6.1.17

dinding batasan

"santai, jangan terlalu dipikirkan".

dalam prakteknya, ternyata bukan itu yang aku butuhkan. ketimbang berpusing ria mencoba menerapkan kalimat sederhana itu, aku mencoba kalimat dengan formula lain: aku harus sadar untuk berhenti dan merasa cukup. ya, untuk berbagai hal.

kau tau, kekhawatiran akan segala hal seringkali datang. bagaimana jika semua tidak berjalan sesuai rencana? bagaimana jika aku melukai perasaan orang lain? bagaimana jika keputusan yang aku ambil ternyata keliru? bagaimana jika... kedua kata itu, 'bagaimana jika' menjadi kompor yang selalu berhasil membuat badan panas dan berkeringat. cukup nona, tidak akan ada sesuatu yang berubah jika kau terus-menerus melontarkan pertanyaan itu.

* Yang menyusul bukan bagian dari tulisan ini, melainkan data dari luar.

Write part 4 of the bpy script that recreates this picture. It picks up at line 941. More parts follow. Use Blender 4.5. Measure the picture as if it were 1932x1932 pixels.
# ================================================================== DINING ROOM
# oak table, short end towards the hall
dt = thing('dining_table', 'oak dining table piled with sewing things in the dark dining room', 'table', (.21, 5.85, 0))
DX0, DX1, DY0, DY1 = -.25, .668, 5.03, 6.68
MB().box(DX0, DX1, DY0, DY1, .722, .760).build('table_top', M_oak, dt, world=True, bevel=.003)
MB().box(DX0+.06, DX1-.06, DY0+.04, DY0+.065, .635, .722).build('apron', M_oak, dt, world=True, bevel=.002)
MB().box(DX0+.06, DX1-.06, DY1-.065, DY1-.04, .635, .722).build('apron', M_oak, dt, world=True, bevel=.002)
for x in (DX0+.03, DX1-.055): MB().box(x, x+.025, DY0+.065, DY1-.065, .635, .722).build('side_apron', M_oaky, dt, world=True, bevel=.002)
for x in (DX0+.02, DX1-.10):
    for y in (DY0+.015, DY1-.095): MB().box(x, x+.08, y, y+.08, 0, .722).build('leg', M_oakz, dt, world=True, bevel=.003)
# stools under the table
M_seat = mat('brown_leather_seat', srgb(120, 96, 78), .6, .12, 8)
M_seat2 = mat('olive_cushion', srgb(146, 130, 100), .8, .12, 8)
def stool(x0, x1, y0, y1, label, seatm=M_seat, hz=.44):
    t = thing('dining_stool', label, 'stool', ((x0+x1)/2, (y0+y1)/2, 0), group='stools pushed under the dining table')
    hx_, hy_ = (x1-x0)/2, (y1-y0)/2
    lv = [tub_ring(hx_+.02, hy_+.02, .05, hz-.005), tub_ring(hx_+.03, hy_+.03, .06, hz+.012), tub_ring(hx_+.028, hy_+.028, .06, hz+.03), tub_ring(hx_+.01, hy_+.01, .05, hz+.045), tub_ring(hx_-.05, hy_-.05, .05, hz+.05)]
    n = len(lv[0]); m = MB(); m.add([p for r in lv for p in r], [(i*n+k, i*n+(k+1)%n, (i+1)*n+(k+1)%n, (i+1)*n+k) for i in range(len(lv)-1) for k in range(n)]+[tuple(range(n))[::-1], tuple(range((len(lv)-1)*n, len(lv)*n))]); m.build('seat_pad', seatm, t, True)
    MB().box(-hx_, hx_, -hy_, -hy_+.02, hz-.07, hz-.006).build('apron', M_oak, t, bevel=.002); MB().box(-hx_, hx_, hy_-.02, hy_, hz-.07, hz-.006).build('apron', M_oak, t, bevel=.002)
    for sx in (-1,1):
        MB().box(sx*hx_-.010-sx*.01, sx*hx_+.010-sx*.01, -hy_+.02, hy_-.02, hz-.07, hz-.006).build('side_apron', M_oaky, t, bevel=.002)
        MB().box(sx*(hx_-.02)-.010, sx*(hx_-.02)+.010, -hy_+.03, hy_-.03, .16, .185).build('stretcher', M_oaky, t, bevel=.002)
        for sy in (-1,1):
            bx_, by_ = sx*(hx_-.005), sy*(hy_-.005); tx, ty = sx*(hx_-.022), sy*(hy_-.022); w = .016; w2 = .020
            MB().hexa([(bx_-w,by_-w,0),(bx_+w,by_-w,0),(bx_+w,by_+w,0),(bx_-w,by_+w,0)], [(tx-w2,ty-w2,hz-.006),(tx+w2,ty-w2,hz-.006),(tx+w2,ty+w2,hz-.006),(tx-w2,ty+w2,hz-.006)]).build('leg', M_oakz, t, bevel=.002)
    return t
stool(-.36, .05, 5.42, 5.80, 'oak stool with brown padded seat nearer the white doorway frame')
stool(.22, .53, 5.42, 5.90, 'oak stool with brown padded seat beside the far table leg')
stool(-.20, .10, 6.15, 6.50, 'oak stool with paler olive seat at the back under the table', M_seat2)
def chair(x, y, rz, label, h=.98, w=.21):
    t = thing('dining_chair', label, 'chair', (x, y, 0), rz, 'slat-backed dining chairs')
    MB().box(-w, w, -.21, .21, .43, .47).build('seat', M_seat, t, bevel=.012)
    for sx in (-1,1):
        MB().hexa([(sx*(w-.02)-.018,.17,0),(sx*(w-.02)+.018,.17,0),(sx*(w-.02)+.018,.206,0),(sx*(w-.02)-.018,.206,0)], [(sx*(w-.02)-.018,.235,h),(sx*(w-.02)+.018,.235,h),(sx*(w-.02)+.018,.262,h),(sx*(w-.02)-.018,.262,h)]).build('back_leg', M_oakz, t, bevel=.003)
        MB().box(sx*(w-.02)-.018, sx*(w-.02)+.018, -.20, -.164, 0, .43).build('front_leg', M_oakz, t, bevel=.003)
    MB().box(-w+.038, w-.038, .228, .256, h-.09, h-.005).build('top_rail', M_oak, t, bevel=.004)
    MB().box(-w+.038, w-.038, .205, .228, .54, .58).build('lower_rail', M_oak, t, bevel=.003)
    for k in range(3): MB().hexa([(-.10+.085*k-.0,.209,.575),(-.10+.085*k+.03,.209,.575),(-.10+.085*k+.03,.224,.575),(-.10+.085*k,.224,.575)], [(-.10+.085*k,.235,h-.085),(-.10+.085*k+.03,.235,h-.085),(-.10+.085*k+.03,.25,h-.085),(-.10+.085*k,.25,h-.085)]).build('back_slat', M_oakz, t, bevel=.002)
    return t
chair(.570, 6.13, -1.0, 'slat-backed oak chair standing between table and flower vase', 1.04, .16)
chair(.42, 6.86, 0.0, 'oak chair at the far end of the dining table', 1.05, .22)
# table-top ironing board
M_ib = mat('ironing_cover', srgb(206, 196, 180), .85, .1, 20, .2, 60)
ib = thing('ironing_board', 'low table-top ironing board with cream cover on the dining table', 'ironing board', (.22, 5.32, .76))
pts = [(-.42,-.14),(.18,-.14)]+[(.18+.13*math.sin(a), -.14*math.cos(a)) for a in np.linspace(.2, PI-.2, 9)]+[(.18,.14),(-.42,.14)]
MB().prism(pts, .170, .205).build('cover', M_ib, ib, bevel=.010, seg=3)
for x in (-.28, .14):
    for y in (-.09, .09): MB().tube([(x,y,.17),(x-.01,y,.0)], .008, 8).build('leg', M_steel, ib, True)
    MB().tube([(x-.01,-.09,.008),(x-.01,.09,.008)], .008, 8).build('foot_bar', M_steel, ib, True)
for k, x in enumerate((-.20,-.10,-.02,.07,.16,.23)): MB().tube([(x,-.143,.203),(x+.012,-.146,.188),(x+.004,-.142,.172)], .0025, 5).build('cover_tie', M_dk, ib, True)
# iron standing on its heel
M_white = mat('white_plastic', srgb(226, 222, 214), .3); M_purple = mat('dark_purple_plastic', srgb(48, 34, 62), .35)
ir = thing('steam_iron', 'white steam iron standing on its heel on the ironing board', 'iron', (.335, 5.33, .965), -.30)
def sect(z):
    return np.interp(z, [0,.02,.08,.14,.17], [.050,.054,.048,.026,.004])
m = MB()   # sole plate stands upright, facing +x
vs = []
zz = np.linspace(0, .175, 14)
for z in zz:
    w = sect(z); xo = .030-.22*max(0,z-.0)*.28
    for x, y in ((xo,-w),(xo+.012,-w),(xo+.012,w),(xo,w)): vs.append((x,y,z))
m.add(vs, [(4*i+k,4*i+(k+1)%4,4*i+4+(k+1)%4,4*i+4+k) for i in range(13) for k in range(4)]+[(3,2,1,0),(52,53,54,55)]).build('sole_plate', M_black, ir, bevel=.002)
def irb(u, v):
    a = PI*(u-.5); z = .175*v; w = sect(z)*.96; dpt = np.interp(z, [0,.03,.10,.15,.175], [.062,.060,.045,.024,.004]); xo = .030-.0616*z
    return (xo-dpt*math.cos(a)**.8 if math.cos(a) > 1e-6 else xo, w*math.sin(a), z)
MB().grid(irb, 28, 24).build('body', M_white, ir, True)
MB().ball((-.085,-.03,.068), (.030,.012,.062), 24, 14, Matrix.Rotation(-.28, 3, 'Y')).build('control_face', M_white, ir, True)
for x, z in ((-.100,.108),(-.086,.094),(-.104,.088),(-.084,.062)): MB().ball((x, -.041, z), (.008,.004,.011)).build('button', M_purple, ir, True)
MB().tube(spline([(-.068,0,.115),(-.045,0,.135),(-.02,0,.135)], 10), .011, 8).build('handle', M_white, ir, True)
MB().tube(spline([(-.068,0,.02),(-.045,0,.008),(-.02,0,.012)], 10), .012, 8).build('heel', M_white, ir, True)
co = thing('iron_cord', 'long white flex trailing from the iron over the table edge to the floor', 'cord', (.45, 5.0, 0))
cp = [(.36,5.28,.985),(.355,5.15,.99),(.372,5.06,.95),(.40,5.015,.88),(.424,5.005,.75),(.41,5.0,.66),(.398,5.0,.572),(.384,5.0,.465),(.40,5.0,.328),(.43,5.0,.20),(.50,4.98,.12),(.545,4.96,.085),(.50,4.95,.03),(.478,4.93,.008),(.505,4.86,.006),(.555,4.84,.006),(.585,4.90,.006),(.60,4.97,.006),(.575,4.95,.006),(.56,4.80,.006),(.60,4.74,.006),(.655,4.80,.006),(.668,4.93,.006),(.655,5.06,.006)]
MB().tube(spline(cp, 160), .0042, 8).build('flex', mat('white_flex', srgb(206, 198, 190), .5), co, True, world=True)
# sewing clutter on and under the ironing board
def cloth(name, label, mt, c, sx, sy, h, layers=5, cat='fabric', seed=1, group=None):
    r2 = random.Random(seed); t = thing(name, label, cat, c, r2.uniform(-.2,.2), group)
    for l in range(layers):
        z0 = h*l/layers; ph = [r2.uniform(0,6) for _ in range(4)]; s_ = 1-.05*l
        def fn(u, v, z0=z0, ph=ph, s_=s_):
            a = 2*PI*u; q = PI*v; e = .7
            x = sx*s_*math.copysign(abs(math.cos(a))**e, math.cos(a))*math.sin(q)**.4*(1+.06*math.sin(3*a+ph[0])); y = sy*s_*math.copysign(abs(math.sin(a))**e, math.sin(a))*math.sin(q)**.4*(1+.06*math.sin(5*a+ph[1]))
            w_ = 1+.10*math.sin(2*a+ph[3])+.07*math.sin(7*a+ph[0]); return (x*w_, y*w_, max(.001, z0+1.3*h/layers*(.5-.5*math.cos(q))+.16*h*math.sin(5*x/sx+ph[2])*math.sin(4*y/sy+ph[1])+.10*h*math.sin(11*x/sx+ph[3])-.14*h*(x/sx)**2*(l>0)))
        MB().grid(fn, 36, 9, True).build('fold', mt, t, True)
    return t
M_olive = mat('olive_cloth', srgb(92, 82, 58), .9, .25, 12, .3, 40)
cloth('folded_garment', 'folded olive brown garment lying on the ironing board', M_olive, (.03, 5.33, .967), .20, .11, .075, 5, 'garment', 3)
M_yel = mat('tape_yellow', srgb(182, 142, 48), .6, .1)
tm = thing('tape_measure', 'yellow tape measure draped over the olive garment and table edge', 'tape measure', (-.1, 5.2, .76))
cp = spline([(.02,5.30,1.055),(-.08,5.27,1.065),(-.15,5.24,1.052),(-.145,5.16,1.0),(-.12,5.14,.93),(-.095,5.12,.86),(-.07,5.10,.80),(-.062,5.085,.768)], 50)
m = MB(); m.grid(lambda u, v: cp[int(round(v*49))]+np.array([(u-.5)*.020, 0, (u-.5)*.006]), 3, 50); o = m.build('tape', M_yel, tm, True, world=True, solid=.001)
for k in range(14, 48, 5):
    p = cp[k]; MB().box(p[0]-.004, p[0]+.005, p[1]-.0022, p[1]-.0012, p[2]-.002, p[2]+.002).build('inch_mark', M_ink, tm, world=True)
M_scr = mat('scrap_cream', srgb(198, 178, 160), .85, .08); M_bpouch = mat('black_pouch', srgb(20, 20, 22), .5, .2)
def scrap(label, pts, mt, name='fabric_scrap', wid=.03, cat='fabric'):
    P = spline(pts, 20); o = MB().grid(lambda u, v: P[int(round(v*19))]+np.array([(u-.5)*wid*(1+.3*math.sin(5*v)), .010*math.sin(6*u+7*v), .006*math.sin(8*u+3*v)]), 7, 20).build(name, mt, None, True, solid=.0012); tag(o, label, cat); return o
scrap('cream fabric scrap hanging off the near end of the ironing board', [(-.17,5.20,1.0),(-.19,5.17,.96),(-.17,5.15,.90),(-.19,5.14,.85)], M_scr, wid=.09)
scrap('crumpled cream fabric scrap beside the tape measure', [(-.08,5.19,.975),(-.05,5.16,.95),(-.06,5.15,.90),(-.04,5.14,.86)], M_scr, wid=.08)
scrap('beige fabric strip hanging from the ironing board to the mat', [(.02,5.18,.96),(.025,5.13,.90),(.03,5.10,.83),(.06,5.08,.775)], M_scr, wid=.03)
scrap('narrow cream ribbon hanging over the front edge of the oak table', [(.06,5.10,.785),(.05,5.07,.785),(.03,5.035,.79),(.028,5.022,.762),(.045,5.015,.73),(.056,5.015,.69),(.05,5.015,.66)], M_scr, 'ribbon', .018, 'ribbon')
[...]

kesedihan adalah cerita lainnya. tanpa alasan yang jelas, semua menjadi serba salah. semua bikin sedih. tanpa mempertanyakan satu hal pun, hati terus-menerus dirundung rasa sedih. ini cuma permulaan. segala pencapaian yang gagal diraih berdatangan. segala percobaan yang berujung kekecewaan di mata orang lain mulai menjangkit pikir. segala perkataan yang menyakitkan hati di masa yang sudah lewat terngiang kembali. cukup nona, kesedihan itu sudah terlampau menguasaimu. kesedihan itu sudah cukup mengimbangi rasa bahagia yang kau rasa saat ini. tidak apa merasa sedih, sebentar saja.

kemarahan adalah cerita selanjutnya. tatapan sinis itu sungguh mengganggu. bisik-bisik menyakitkan yang tak sengaja kau dengar itu membuat panas hati. pengulangan kesalahan yang mereka perbuat membuatmu jengah. pertanyaan klise dari orang yang tak mengerti pola pikirmu membuatmu merasa terancam. cukup nona, alokasi emosimu untuk hal ini sudah di ambang batas. biar lah mereka yang tak paham menjadi angin lalu. dalam waktu satu menit, kehidupan kembali bergulir.